This is What Global Warming Looks Like

Climate Progress has a mini celebration that major media outlets are finally beginning to connect the wildfire-windstorm-drought dots and call it climate change. Kevin Trenberth, a senior scientist with the National Center for Atmospheric Research, talks with Judy Woodruff on The News Hour.

Even the Drudge Report featured this AP article by Seth Borenstein:

So far this year, more than 2.1 million acres have burned in wildfires, more than 113 million people in the U.S. were in areas under extreme heat advisories last Friday, two-thirds of the country is experiencing drought, and earlier in June, deluges flooded Minnesota and Florida.

This is what global warming looks like at the regional or personal level,” said Jonathan Overpeck, professor of geosciences and atmospheric sciences at the University of Arizona. “The extra heat increases the odds of worse heat waves, droughts, storms and wildfire.
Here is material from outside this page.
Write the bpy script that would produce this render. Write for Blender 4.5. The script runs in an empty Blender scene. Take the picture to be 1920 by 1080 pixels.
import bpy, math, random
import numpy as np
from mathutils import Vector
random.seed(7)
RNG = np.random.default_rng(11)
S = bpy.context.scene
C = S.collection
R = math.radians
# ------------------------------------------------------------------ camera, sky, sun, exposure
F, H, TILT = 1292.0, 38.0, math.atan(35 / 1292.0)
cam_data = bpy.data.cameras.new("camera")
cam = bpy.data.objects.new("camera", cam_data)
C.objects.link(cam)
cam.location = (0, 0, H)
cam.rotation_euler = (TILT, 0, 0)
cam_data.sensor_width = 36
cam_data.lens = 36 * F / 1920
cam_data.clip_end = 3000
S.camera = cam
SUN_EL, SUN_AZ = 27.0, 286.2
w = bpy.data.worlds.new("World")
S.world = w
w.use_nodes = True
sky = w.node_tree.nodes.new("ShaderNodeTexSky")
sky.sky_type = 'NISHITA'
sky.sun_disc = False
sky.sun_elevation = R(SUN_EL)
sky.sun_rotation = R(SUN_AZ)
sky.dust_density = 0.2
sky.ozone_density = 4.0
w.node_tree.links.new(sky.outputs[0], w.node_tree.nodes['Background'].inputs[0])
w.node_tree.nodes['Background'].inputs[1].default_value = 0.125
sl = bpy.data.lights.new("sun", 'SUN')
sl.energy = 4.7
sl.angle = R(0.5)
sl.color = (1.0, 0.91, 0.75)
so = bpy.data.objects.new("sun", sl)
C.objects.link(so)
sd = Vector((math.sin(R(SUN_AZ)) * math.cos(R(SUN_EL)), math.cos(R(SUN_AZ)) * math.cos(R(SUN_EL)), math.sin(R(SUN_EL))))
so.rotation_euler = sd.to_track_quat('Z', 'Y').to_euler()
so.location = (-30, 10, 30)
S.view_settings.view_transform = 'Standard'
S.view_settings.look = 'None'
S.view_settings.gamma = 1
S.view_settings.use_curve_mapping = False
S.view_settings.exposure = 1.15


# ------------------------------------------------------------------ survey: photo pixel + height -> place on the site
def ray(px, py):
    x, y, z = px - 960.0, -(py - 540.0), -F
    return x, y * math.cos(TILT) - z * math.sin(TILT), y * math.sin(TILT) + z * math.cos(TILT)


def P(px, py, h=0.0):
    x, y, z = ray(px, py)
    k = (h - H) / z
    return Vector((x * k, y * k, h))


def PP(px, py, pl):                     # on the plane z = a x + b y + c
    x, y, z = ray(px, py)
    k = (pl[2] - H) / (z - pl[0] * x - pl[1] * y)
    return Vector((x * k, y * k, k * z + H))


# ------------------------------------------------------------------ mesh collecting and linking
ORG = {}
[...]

This is certainly what I and many other climate scientists have been warning about.”

“What we’re seeing really is a window into what global warming really looks like,” said Princeton University geosciences and international affairs professor Michael Oppenheimer. “It looks like heat. It looks like fires. It looks like this kind of environmental disasters.”

Oppenheimer said that on Thursday. That was before the East Coast was hit with triple-digit temperatures and before a derecho — an unusually strong, long-lived and large straight-line wind storm — blew through Chicago to Washington. The storm and its aftermath killed more than 20 people and left millions without electricity. Experts say it had energy readings five times that of normal thunderstorms.

Then there’s this:

 

AND, Colorado has been burning up, which we have all been watching with suspended breath,  while Russia, terrorized in 2010 by raging fires, is battling some 600 fires this month, which have already burned more acres in the east than those in the west two years ago.